KogoLab Research & Review

遊ぶように生きる。Vivi kiel Ludi.

生き方はあるとき突然変わる

 私はいわゆる夜型人間であった。それもつい一年前くらいまでそうだったのだから、37年間の夜型人間である。かなり筋金入りである。

 中学・高校時代は、深夜放送にのめりこんでいて、よくパーソナリティにはがきを書いていた。もしかすると書く習慣はこのときに作られたものかもしれない(人間何がきっかけになるかわからないものだ)。明るいうちはいつでも寝不足だった。起きているときはいつでも眠かったという記憶がある。

 大学時代はたいてい午前中の授業はサボっていた(もっとも午後の授業もほとんどサボっていた)。午後から大学にバイクで乗り付けて、日が傾くころに仕事を始めた。たいていはApple IIという元祖パソコンでプログラムを組んでいた。そろそろエンジンがかかってきたな、と思うと「追い出しおじさん」がやってきてしぶしぶ帰るのであった。早稲田では夜10時で学生は閉め出されてしまうのであった。警備のおじさんを私たちは「追い出しおじさん」と呼んで疎んでいた。しかし、それでも早起きして時間を有効に使おうとは思いもしなかったのだ。

 サラリーマン時代にも早起きの習慣はつかなかった。タイムカードにつけられた遅刻の印である赤の印字がいつまでも減らなかった。人事部にいた私は自分で自分のタイムカードを調べて、自分の給与から15分単位で遅刻分の賃金を引くのであった。プログラマとしてはいったつもりだったのに、そんな仕事をしている自分と、いつまでも遅刻の癖が直らない自分が二重に情けなかった。

 富山大学に就職しても、早起きにはならなかった。サラリーマンとは違い、早い時間に授業を入れさえしなければゆっくり出勤しても怒られることがないのが天国のようだった。一度、一限目に授業を入れたのだが、時間通りに来るのがつらいし、何よりも寝ぼけていて頭がうまくまわらないので、それっきり一限目に授業を入れることはない。

 私は自分の夜型人間さに誇りを持っていた。と同時に、いつか歳をとれば嫌でも早起きおじさんになってしまうのだから、いまからじたばたしても意味はないと思っていた。

 果たしてそのときは来た。朝は「あぐり」だってゆうゆう見られるし(あまり真面目に見てはいないが)、夜は12時過ぎると眠くなる。そう、私はいよいよおじさんになったのである。早起きおじさんである。人によっては7時前後に起きることを「早起き」と呼ぶことはほとんど冒涜だと言われるかもしれない。なんでも筑波大学海保先生は午前3時に起きるということを聞いたことがある。しかし、私にとっては7時でも奇跡に近い早起きなのである。
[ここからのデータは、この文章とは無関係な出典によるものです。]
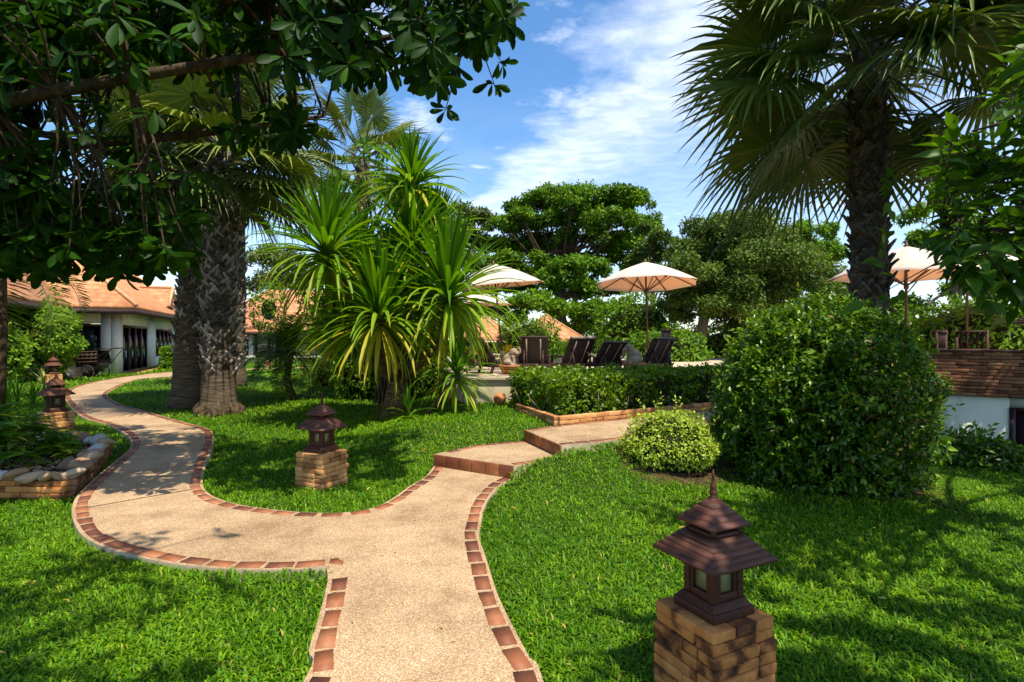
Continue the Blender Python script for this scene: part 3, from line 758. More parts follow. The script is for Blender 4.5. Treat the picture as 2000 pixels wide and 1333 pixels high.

 早起きになると同時に、生活が妙に規則正しくなった。遅起きだったころは、昼飯を昼過ぎの2時とか3時に食べていたのだが、今は11時過ぎる頃になるともう腹が空いてくる。昼飯をきちんと12時くらいに食べるものだから、夕方は6時を過ぎるともう腹が空いてくる。したがって、夜7時前には研究室をあとにする。隣の大学院生の部屋を覗いて「腹が減ったから帰るよ」といって帰る。院生は、これからが自分の仕事の時間だというような雰囲気を頭のあたりから発散している。しかし、朝8時からほとんど頭をフル回転させて仕事をしてきた自分には夜6時くらいで、仕事はうち止めである。これ以上やっても時間が無駄に過ぎるだけだ。

 やりたいことは山ほどある。次々と新しいアイデアが浮かんでくる。けれども、ここでやめることが大切なのだ。若いときは、まるで今日までしか命がないかのように焦っていた。しかし焦りとは裏腹に仕事は進まず、かえって回り道をした。今はなんとなくではあるが道が見える。だからこの道を進めばいいのだということが安心を生んでいる。不思議なものだ。一瞬ではあるがあらゆるものの布置が決まり、そこから自分の道が見えてくることがある。そうすると焦りはない。焦りのない毎日は規則正しくなるのだ。これは自分がプロに少し近づいたことの証拠であるような気がするのだ。

 本人の意識としてはプロの域にはまだまだと思っているのだが、自分のことについての自分の意識は当てにならないものだということを知っているので、自分の行動パターンから自分の状態を推察してみると、意外にもプロに近づいているのかもね。